Should the satellite remain functional and useful at the end of that period, Intelsat could choose to extend the contract. Otherwise MEV-1 will detach and move to another satellite whose operator wants its operational life extended.

Also aboard the Proton launch was the Eutelsat-5 West B communications satellite, also built by Northrop Grumman.

The MEV is a pioneering concept in space logistics. Various schemes for satellite life extension are now in development but MEV-1 will be the first.

Although this hasn’t yet been proven in space, Intelsat was sufficiently confident that it contracted for MEV-2 to extend the life of a second satellite.


Expensive communications and Earth observation satellites in geostationary orbit have a finite life of around 15 years dependent on onboard fuel capacity.

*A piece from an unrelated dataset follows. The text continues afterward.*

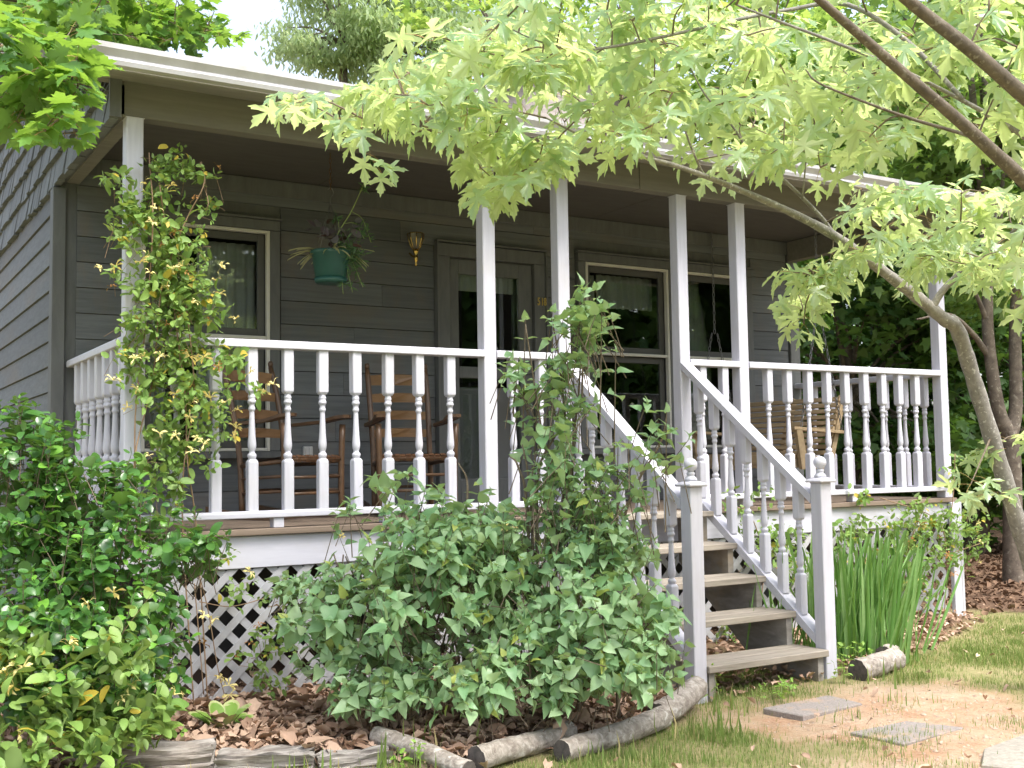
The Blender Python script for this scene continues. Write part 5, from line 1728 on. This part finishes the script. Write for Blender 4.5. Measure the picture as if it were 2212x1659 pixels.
for xs_ in ((2040, 1330, 2045, 1200, 2020, 1120, 1900, 1075), (1980, 1310, 1960, 1200, 1990, 1110), (2040, 1200, 2100, 1180, 2130, 1170), (1640, 1330, 1650, 1200, 1610, 1080), (2050, 1150, 2060, 1060, 2063, 980)):
    stems.tube(spline([PYW(xs_[i], xs_[i + 1], -0.1) for i in range(0, len(xs_), 2)], 5), 0.004, 5)
stems.build('stems', STEMM, h4, kind='stuff')
foliage(h4, T_OVAL, 'honeyleaf', ms, HONEY)
flowers(h4, [PYW(px, py, -0.2) for px, py in ((2115, 1130), (2115, 1170), (2118, 1215), (1960, 1265), (1985, 1255), (1870, 1215), (1830, 1215), (1690, 1170), (1850, 1230), (1955, 1280), (2000, 1140), (1720, 1215))], 0.045)
flowers(h4, [PYW(px, py, -0.2) for px, py in ((1990, 1130), (2030, 1160), (1970, 1170), (2050, 1200), (1900, 1190), (1680, 1230), (2060, 1240))], 0.04, FADED, 'faded_flower')

# --- iris clump
ir = thing('iris_clump', 'clump of long upright iris leaves right of the steps', 'iris', (5.62, -0.95, 0))
T_IRIS = [leaf_half([(0, 0), (.012, .02), (.0145, .4), (.011, .75), (0, 1)], [0, .02, .4, .75, 1.0], 0.5, d_, 0, 90 + i) for i, d_ in enumerate((0.03, 0.12, 0.28))]
ms = []
for k in range(290):
    x, y = 5.66 + nr.normal() * 0.19, -0.93 + nr.normal() * 0.11
    a_ = nr.uniform(0, 6.28)
    lean = abs(nr.normal()) * 0.26
    d = norm((math.cos(a_) * lean + (x - 5.6) * 0.75, math.sin(a_) * lean * 0.8 - 0.08, 1))
    ms.append(L((x, y, 0.02), d, norm((math.cos(a_), math.sin(a_), 0.2)), 0.34 + 0.5 * nr.rand() ** 0.8))
for k in range(40):
    x, y = 5.12 + nr.normal() * 0.10, -0.75 + nr.normal() * 0.1
    d = norm((nr.normal() * 0.18, nr.normal() * 0.18, 1)); a_ = nr.uniform(0, 6.28)
    ms.append(L((x + 0.08, y, 0.02), d, (math.cos(a_), math.sin(a_), 0.2), nr.uniform(0.35, 0.6)))
foliage(ir, T_IRIS, 'iris', ms, IRISM, 'blade', 'blades', 300)

# --- hosta and seedlings
ho = thing('hosta', 'small hosta with cream edged leaves in the leaf litter', 'hosta', (1.62, -0.72, 0.03))
HOST = plain_mat('hosta_margin', (0.38, 0.42, 0.17), 0.5, 0, 0.1, 20)
for k in range(10):
    a_ = 0.4 + k * 0.63
    d = norm((math.cos(a_), math.sin(a_) * 0.7, 0.75 + 0.3 * (k % 3)))
    q = np.array([1.66, -0.62, 0.04]) + np.array([math.cos(a_), math.sin(a_), 0]) * 0.02
    s_ = 0.10 * nr.uniform(0.8, 1.25)
    nn = norm((-d[0] * 0.6, -d[1] * 0.6 - 0.3, 1))
    for sc, mt, nm, dz in ((1.0, HOST, 'leaf_margin', 0.0), (0.86, PRIVET if False else SEEDM, 'leaf', 0.003)):
        o = bpy.data.objects.new(nm, tmpl_mesh('hosta', T_ROUND[1], mt))
        C.objects.link(o); o.parent = ho
        m = frame_of(d, nn, s_ * sc)
        m[:3, 3] = q + d * 0.06 + nn * dz - np.array(origin(ho))
        o.matrix_basis = Matrix(m.tolist())
b_ = MB()
for k in range(10):
    a_ = 0.4 + k * 0.63
    b_.tube([(1.66, -0.62, 0.0), (1.66 + 0.06 * math.cos(a_), -0.62 + 0.05 * math.sin(a_), 0.09)], 0.004, 5)
b_.build('stems', GSTEM, ho)

def seedling(lab, spots, size, tall):
    t = thing('seedling', lab, 'weed', tuple(spots[0]), 'weeds and seedlings in front of the porch')
    stems = MB(); ms = []
    for q in spots:
        q = np.array(q, float)
        for k in range(3):
            d = norm((nr.normal() * 0.4, nr.normal() * 0.4, 1))
            shoot(ms, stems, q + d * tall * nr.uniform(0.6, 1.1), d, 3, tall * 0.28, size, 0.1, 0.002, tall)
    stems.build('stems', GSTEM, t)
    foliage(t, T_OVAL, 'seed', ms, SEEDM, nmax=60)
seedling('pale green seedlings in front of the bottom step', [(4.35, -1.42, 0), (4.50, -1.40, 0), (4.62, -1.36, 0), (4.44, -1.47, 0)], 0.035, 0.11)
seedling('pale green seedlings at the foot of iris clump', [(5.28, -1.12, 0.02), (5.42, -1.15, 0.02), (5.20, -1.22, 0.02)], 0.05, 0.22)
seedling('pale seedling beside the right newel foot', [(5.02, -1.36, 0.0)], 0.04, 0.15)
seedling('small weed growing between the first two round logs', [(2.17, -1.62, 0.0), (2.12, -1.55, 0.0)], 0.035, 0.13)
seedling('weeds under the shrub at the left timber', [(0.92, -1.15, 0.0), (1.1, -1.2, 0), (1.0, -1.3, 0), (1.35, -0.85, 0.05)], 0.05, 0.14)
seedling('seedling leaning out from the left newel post', [(4.17, -1.30, 0.0)], 0.04, 0.22)

# ------------------------------------------------------------------ maples
def grow(t, limbs, ells, temps, tkey, mat, twig_mat, size, leaves=6, flat=1.0, droop=0.6, nmax=300, petmat=None, seed_nodes=None):
    """limbs: list of (points, radii); ells: (px, py, rx, ry, depth0, depth1, clusters)"""
    nodes = []
    for pts, rad in limbs:
        nodes += [np.asarray(p) for p in pts]
    targets = []
    for cx, cy, rx, ry, d0, d1, n_ in ells:
        for k in range(n_):
            a_, r_ = nr.uniform(0, 6.28), math.sqrt(nr.rand())
            targets.append(P(cx + rx * r_ * math.cos(a_), cy + ry * r_ * math.sin(a_), nr.uniform(d0, d1)))
    T = np.array(targets); Nn = np.array(nodes)
    dist = np.linalg.norm(T[:, None] - Nn[None], axis=2)
    best, bi = dist.min(1), dist.argmin(1)
    src = [Nn[i] for i in bi]
    done = np.zeros(len(T), bool)
    tw, pt, ms = MB(), MB(), []
    for _ in range(len(T)):
        i = int(np.argmin(np.where(done, 1e9, best)))
        done[i] = True
        a, e = np.asarray(src[i]), T[i]
        ln = np.linalg.norm(e - a)
        mid = (a + e) / 2 + np.array([0, 0, 0.06 * ln]) + nr.normal(size=3) * 0.04 * ln
        pl = spline([a, mid, e], 4)
        tw.tube(pl, np.linspace(0.0035 + 0.004 * min(ln, 1), 0.0022, len(pl)), 5, False)
        d2 = np.linalg.norm(T - e, axis=1)
        upd = (d2 * 1.15 < best) & ~done
        for j in np.nonzero(upd)[0]:
            best[j] = d2[j] * 1.15; src[j] = e
        d = norm(e - a)
        s = norm(np.cross(d, (0, 0, 1)))
        for k in range(leaves):
            base = e - d * 0.05 * (k // 2)
            sg = 1 if k % 2 else -1
            pd = norm(s * sg * nr.uniform(0.5, 1.1) + d * nr.uniform(0.1, 0.9) + np.array([0, 0, nr.uniform(-0.2, 0.4)]) * flat + nr.normal(size=3) * 0.2)
            if k == 0: pd = norm(d + nr.normal(size=3) * 0.25)
            pl_ = size * nr.uniform(0.4, 0.7)
            tip0 = base + pd * pl_
            td = norm(pd * np.array([1, 1, 0.3]) * 0.7 + np.array([0, 0, -droop * nr.uniform(0.4, 1.5)]) + nr.normal(size=3) * 0.25)
            n_ = norm(np.array([0, 0, 1.0]) + nr.normal(size=3) * 0.45)
            pt.tube([base, (base + tip0) / 2 + np.array([0, 0, 0.004]), tip0], 0.0011, 3, False)
            ms.append(L(tip0, td, n_, size * nr.uniform(0.75, 1.15)))
    for pts, rad in limbs:
        MB().tube(pts, rad, 12).build('branch', LIMBBARK if pts[-1][1] < -3.2 and twig_mat is GREYBARK else twig_mat, t)
    tw.build('twigs', TWIGM, t, kind='stuff')
    pt.build('petioles', petmat or PETIOLE, t, kind='stuff')
    foliage(t, temps, tkey, ms, mat, nmax=nmax)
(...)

Once that fuel runs out, the satellite is retired to the so-called graveyard orbit, even though it may be fully functional.

Current satellites were never designed to be refuelled in orbit. That may eventually occur but the MEV approach is to dock with the satellite and provide all station keeping services.

MEV-1 is expected to take up to three-and-a-half months to reach geostationary orbit using its electric propulsion. Once connected to Intelsat-901, there will be a period of testing.

Intelsat chief executive Stephen Spengler told the Satellite Innovation conference in the US that the company saw value in keeping satellites running beyond their design life while they were continuing to generate revenue.

“If those customers are happy with what we’re doing on the current generation and don’t need to move to high-throughput capabilities immediately, it’s an opportunity to extend them,” he said.

The other benefit is that it can allow spending on new satellites to be deferred for investment in the latest technology, he said.

Intelsat hasn’t yet said which of its satellites will have its life extended by MEV-2.